● DATA LINES
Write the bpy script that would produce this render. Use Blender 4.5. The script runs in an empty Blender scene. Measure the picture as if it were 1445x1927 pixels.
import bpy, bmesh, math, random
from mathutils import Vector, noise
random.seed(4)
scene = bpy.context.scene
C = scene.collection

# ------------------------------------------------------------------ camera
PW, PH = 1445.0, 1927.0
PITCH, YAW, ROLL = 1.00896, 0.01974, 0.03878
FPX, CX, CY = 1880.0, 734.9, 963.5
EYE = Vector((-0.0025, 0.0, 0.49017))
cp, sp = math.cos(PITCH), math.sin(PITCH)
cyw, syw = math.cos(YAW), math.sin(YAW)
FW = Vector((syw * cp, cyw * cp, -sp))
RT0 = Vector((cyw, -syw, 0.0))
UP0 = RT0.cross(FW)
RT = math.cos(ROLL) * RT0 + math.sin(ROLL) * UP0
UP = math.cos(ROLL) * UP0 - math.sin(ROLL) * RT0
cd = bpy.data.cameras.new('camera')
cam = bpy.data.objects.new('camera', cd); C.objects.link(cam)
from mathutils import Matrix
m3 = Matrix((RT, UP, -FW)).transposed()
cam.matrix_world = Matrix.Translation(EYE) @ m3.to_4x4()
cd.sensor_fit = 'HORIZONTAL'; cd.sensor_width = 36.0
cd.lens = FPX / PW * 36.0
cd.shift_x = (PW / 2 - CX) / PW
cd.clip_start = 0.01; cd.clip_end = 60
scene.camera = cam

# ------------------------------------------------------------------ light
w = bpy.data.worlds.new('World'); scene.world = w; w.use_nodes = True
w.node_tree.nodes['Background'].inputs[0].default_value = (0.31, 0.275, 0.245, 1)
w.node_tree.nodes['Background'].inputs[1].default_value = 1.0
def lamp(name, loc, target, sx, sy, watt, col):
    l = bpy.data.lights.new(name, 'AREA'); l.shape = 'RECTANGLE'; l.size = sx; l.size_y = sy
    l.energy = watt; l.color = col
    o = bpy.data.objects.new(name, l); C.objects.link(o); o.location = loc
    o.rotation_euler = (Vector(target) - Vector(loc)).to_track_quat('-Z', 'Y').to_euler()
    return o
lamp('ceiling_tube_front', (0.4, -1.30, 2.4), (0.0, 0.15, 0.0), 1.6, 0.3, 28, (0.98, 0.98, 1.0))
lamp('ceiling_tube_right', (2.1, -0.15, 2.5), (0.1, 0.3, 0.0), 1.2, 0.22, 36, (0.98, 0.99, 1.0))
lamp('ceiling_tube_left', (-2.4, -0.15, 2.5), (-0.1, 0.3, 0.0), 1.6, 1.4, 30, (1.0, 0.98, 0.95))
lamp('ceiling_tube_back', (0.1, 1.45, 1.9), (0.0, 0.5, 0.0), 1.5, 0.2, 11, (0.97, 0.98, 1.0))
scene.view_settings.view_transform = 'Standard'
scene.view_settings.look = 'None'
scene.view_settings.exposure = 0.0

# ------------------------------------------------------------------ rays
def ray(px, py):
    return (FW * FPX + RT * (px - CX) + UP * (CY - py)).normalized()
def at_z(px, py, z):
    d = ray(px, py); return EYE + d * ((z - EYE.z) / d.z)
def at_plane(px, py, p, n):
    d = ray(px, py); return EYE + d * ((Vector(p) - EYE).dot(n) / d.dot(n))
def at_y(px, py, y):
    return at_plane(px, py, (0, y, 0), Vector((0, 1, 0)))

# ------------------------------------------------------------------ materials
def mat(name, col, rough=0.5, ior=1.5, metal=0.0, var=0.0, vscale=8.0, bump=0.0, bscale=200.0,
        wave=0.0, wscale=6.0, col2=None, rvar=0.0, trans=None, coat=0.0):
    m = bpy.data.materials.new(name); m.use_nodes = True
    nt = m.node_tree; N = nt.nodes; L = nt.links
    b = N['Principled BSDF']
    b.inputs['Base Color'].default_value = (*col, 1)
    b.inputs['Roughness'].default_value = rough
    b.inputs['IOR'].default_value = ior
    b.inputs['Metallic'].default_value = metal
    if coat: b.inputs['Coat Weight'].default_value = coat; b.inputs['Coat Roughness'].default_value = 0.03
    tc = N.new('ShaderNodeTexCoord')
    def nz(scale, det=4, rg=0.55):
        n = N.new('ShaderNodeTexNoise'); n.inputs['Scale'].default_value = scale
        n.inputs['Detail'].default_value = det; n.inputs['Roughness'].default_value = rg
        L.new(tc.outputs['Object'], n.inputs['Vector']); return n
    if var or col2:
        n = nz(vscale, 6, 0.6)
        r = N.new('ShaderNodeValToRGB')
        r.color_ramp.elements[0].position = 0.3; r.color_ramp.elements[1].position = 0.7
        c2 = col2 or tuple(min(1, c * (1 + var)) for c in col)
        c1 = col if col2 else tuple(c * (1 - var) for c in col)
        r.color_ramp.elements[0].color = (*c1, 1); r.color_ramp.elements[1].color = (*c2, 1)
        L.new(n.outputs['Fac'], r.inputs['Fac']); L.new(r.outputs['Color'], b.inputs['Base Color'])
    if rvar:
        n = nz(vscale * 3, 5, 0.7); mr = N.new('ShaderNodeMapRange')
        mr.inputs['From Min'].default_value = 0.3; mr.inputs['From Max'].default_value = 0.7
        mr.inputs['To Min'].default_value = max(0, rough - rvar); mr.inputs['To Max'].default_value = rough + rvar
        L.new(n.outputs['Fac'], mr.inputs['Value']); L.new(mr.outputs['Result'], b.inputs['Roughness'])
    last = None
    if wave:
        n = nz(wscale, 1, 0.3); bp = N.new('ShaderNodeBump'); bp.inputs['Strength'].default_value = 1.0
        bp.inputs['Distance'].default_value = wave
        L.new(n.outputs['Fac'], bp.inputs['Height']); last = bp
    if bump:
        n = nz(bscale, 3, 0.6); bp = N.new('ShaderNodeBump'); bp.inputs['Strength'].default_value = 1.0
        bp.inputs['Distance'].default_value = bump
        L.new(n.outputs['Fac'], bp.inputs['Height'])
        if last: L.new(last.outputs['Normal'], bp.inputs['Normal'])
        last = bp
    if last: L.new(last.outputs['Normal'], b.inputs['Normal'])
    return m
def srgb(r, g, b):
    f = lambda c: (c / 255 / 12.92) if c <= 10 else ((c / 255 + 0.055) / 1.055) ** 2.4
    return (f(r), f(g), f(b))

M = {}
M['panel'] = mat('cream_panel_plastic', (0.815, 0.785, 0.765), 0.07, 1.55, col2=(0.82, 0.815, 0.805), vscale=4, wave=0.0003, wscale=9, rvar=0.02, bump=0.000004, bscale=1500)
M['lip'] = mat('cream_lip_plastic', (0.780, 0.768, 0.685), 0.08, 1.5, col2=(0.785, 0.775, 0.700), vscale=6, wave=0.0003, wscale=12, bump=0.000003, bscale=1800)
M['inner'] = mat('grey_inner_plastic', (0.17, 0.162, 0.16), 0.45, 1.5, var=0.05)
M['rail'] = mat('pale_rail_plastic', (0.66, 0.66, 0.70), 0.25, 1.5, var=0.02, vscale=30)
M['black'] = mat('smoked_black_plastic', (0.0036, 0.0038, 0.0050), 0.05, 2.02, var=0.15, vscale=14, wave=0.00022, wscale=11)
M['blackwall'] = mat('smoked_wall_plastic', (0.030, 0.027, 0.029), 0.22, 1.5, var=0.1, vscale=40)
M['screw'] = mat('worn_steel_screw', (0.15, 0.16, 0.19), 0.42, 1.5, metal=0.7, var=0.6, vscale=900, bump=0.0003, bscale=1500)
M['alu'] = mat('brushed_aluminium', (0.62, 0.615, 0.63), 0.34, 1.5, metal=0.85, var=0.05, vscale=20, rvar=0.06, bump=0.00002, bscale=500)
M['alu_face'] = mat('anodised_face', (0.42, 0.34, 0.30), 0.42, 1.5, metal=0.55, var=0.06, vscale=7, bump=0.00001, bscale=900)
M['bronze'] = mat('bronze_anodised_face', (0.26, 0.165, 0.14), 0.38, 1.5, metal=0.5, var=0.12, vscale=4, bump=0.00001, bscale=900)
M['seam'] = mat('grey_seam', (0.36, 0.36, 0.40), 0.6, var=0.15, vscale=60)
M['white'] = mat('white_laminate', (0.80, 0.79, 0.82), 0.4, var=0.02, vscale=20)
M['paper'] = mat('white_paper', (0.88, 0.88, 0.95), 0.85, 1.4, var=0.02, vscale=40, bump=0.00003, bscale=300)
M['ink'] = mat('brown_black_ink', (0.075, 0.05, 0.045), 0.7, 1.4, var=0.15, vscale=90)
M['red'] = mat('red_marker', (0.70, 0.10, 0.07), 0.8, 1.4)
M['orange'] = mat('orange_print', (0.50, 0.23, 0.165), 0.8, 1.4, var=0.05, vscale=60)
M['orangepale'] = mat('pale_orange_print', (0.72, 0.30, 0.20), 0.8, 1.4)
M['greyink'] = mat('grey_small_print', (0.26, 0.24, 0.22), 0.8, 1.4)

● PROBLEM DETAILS
Up to and including the line with "C = scene.collection", repeat the data exactly, starting from its first line; nothing else belongs in the response.

● WRITTEN RESPONSE
Write the bpy script that would produce this render. Use Blender 4.5. The script runs in an empty Blender scene. Measure the picture as if it were 1445x1927 pixels.
import bpy, bmesh, math, random
from mathutils import Vector, noise
random.seed(4)
scene = bpy.context.scene
C = scene.collection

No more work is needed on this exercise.